Netscape founder brings instant extranets to Europe

Neoteris will open its first European office this week as it seeks to bring its shrink-wrapped security product to the UK

Netscape founder Jim Clarke's new company Neoteris is opening its first European office this week as it seeks to cash in on what it sees as growing dissatisfaction with classic Virtual Private Networks (VPNs).

The office, in Bracknell, Berkshire will be headed by former HP executive Paul Donovan.

Neoteris sells a single product line, the Instant Virtual Extranet (IVE) appliance, which it bills as a solution for companies that currently support many remote workers on virtual private networks. The appliance sits at the edge of a corporate network and allows remote users to access Web-based applications, network shares and other resources through a Web browser.

The IVE is part of a growing trend of security firms to package network access in an appliance. In March, Nexsi Systems -- whose chief executive is another Silicon Valley luminary, former Sun executive John McFarlane -- launched an appliance that combines firewall, load balancer, VPN, security and other features.

And more recently, Burton-on-Trent-based Lansition began distributing the Netilla service platform in the UK -- a hardware device which sits in the demilitarised zone of the corporate network, acting as a proxy and delivering specific corporate applications to users who can access them from any Web browser client.

Netilla creates an SSL-based VPN, overcoming limitations of regular VPNs, which can handle only Web-based applications, by acting as a proxy to systems accessed through Windows Terminal Server.

The approach taken by Neoteris is more similar to Lansition's Netilla. It is not a VPN, said Jason Matlof, vice president of marketing and business development. "The problem with VPNs is that they are very unscaleable. They rely on a client-server model so you have to have the right software installed, and this has overheads in the initial configuration and ongoing support, and there is an inherent security problem because when you deploy a VPN you are extending your network perimeter."

"VPNs are valuable but they have support issues, making them hard to scale much beyond 100 nodes," Matlof said.
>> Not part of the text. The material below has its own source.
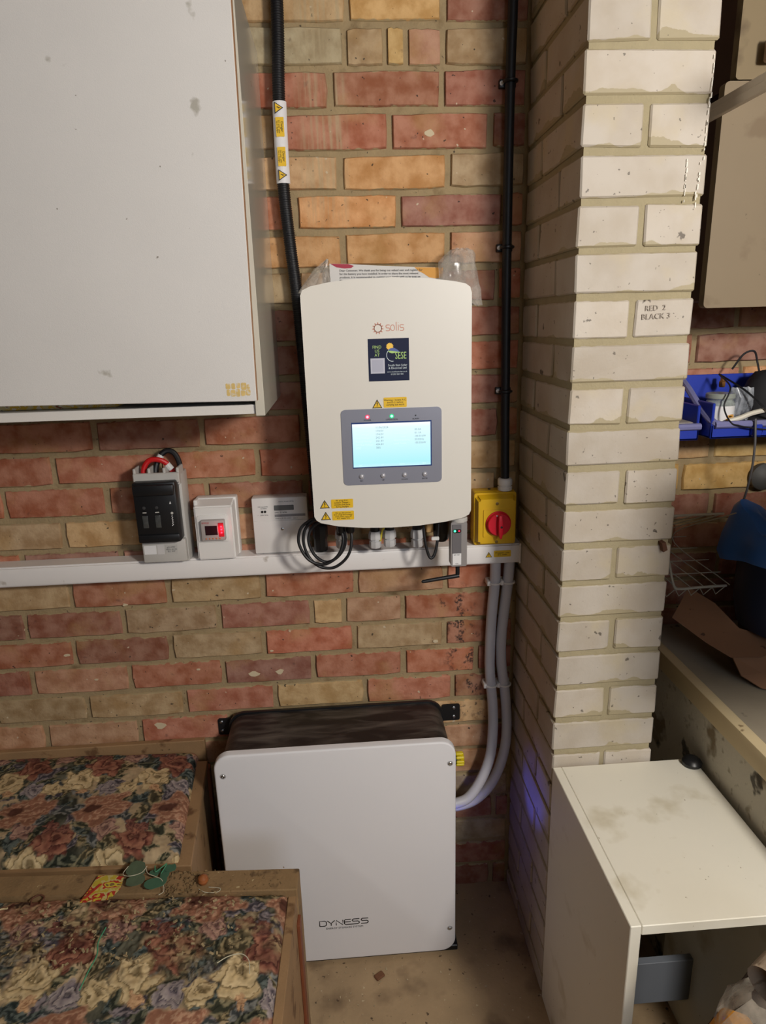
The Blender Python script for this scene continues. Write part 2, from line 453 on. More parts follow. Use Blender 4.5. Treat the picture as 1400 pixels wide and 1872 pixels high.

Each Neoteris IVE appliance can support thousands of users and needs no configuration of servers or clients to do so.

A user accesses the Neoteris IVE using Secure Sockets Layer -- the same technology commonly used to encrypt credit card data and other personal information over the Web. The Neoteris IVE then translates the request to a URL that can be sent to a server within the company's firewall.

"This proxy mechanism means you don't have to make any changes either to the client PCs or to the servers," said Matlof. "You never have sessions with the resource itself. Only with the appliance."

Even though users never have direct sessions with network resources, said Matlof, they can access terminal sessions, Web applications and hard disk shares. Protocols supported include CIFS and NFS for file shares, and HTML, DHTML, JavaScript and Java for Web-based applications.

"It means you don't have to deal with security on an application by application basis," said Matlof. "Citrix, Microsoft Peoplesoft, Siebel, Oracle -- they all have Web front ends but they are not security companies, so you have to harden the operating system, deploy Web servers and maintain security patches -- you're effectively building an extranet. We imply the elimination of all that deployment, all that maintenance. You just deploy one server."

For authentication, IVE can use a number of protocols including LDAP, SecureID, X.509, Radius and NIS.

The Neoteris IVE starts at £7,000 plus VAT for 50 simultaneous sessions, and prices go up to £75,000 and above.